The result is quite a good film. Provost and his screenplay co-writer Marc Abdelnour give he story a precipitous noirish excitement that is the more surprising for involving a matronly, abstracted-looking woman. Cinematography by Claire Denis regular Agnès Godard provides subtly handsome images. This understated crime film and character study has a lot going for it. The original novel is by Irishman Keith Ridgway, his first. The French title is Où va la nuit? (Where Does the Night Go?) The setting has been transferred from Ireland to France, with the later scenes in Brussels.

The film begins with a man (Eric Godin) running over a young woman with his car on a rural road. He admits to the homicide and gets six months in jail. His wife, Rose Mayer (Yolande Moreau), a plump, taciturn woman maintains the small farm. When he comes back, he commences to get drunk and beat her on a regular basis. One night she goes out to where the girl was run over and runs over her husband. She washes the car and tries to cover her tracks. She seems not to be a suspect but goes to Brussels to stay with her gay son Thomas (Pierre Moure). He welcomes her initially, but it is obvious that there is no real place for her there. She meets a friend of Thomas' who is a journalist (Laurent Capelluto), and eventually, Thomas' lover Vincent (Valentijn Dhaenens). The detective shows up and tells Rose that not by his choice but due to police policy, the car is being tested. It is a warning. He also talks to Thomas' journalist friend, who in turn eventually confronts Rose, hoping for a revelation that will be a story for him and also may help her receive more humane treatment by authorities. In the course of things more details of the family's dysfunction emerge.

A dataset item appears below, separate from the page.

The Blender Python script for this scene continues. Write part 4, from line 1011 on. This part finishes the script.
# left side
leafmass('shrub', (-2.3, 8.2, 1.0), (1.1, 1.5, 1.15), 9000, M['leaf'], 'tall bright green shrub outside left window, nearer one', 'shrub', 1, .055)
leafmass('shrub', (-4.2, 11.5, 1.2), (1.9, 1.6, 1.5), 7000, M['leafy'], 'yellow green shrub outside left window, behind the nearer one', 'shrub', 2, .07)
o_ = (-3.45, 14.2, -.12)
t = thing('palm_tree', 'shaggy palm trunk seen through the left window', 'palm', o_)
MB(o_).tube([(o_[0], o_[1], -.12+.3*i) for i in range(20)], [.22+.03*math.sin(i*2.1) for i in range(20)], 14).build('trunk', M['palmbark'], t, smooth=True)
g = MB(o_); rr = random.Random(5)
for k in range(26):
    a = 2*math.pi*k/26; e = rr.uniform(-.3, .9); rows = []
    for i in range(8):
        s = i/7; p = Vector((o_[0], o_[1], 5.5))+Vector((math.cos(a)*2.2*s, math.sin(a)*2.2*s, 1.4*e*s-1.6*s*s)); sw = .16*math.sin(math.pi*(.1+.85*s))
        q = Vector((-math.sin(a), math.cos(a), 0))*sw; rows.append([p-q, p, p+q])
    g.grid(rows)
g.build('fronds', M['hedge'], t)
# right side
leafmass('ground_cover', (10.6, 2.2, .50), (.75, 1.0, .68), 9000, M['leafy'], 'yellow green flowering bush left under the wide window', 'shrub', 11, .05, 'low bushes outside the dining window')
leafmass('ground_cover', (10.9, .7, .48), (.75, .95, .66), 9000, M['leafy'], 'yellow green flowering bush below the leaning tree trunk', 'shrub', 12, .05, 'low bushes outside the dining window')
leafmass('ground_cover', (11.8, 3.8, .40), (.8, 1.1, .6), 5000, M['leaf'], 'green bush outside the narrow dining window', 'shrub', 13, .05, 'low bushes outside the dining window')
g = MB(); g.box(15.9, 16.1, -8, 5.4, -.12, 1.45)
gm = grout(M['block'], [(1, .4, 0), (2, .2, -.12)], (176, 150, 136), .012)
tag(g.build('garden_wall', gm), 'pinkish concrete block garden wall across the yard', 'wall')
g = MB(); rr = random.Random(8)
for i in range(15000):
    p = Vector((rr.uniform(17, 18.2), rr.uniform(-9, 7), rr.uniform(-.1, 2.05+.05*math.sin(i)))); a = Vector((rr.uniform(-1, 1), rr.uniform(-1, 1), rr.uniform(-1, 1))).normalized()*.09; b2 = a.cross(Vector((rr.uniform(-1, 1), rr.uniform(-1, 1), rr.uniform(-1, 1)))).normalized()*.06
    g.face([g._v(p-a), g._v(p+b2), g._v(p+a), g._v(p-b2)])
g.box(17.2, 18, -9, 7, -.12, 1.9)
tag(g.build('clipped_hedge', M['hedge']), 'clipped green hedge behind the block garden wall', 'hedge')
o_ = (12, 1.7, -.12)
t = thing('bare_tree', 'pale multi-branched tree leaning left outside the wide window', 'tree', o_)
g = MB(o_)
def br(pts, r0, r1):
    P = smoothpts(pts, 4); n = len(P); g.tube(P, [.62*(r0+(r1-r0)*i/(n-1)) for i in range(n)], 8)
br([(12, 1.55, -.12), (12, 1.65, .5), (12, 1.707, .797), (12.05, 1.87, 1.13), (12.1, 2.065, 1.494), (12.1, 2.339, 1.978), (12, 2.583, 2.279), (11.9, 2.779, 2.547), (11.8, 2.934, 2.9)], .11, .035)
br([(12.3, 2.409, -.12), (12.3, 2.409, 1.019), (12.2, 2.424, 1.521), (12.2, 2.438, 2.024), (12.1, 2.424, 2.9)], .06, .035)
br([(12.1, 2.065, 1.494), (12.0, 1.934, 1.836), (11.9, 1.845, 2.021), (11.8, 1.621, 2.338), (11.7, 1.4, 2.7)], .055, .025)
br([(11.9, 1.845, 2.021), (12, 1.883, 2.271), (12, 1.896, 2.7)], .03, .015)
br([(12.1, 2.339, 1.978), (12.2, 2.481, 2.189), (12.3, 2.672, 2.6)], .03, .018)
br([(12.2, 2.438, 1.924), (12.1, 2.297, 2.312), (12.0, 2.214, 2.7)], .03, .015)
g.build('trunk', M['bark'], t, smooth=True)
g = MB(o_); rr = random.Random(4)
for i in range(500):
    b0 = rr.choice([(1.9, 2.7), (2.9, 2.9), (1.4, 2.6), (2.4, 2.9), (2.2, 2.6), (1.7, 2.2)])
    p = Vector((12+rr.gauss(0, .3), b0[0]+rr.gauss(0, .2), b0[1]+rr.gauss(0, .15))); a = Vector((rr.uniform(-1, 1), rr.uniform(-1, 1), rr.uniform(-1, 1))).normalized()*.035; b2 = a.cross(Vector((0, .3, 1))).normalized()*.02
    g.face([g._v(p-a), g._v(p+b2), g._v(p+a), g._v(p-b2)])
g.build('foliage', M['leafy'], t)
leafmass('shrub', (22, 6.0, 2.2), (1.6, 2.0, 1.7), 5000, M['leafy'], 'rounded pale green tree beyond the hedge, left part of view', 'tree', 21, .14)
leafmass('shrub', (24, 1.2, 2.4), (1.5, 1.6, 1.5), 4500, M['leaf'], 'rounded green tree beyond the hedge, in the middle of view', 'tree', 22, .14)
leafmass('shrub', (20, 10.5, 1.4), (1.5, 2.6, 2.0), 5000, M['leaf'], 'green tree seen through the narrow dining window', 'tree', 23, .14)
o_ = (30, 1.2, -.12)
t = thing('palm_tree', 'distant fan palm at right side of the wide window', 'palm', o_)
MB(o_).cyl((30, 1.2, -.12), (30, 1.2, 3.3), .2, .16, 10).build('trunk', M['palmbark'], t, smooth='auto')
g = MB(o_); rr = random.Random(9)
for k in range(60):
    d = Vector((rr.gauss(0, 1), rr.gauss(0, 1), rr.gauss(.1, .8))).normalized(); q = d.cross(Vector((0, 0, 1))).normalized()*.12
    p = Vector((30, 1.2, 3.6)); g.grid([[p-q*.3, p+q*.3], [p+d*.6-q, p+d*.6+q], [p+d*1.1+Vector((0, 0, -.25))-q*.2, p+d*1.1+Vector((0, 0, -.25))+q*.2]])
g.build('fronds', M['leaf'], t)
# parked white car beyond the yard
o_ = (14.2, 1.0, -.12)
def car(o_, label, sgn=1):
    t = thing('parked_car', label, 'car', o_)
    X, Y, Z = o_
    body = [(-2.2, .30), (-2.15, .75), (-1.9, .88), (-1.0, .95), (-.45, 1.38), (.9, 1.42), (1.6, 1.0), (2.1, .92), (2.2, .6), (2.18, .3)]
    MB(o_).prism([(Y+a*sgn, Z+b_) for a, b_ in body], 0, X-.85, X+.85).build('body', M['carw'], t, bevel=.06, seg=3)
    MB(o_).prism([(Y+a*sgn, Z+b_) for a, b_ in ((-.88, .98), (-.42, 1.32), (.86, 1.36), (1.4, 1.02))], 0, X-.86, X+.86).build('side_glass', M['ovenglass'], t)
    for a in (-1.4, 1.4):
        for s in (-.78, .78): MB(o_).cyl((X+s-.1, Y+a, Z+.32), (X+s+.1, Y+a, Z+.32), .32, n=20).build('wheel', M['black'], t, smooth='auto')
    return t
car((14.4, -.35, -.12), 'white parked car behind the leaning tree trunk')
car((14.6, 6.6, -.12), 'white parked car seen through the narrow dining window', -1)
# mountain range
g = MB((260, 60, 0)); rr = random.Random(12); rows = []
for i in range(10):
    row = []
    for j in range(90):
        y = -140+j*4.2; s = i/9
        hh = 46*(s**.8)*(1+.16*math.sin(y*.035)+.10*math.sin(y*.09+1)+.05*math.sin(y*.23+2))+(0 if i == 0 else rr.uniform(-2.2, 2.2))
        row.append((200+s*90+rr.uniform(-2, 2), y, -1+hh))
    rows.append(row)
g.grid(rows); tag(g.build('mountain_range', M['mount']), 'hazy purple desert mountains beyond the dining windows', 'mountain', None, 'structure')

But Rose, already de trop in her son's world and now afraid, begins disappearing. She flees a night club when she spots the detective. She leaves her son's place and stays elsewhere, winding up at a room in a house run by a nice lady (Édith Scob) who has been abandoned by her husband and who bonds with her. Rose and her son have a warm, if a little awkward, connection, but when she tells him what she has done his reaction is a disturbed, confused mixture of anger and guilt. The sensitivity Provost showed toward mental derangement in Séraphine eventually serves him again here.

The film's erratic sequence once she goes to Brussels reflects Rose Mayer's confusion and panic, but the film's poise is shown in the way at the same time things are kept quite clear for the audience. Moreau's recessive, understated performance gives her character a sense of mystery and complexity, but also that Highsmithian sense of a criminal trapped in his crime. Finally what began as a minimalist, almost Beckettian drama of family desperation and provincial ennui ends as an offbeat police thriller with Thelma and Louise overtones. Editing by Ludo Troch works well in conveying the increasingly claustrophobic world of Madame Mayer. Martin Provost has again shown himself to be a filmmaker of quality and Yolande Moreau remains an actor at the top of her game.

The Long Falline/Où va la nuit opens in France May 4, 2011. It was seen and reviewed as part of the Rendez-Vous with French Cinema in New York, presented by the Film Society of Lincoln Center and UniFrance and screened during the series (which runs from March 3 to 13, 2011) at the Walter Reade Theater uptown, IFC Center downtown, and BAMcinématek in Brooklyn.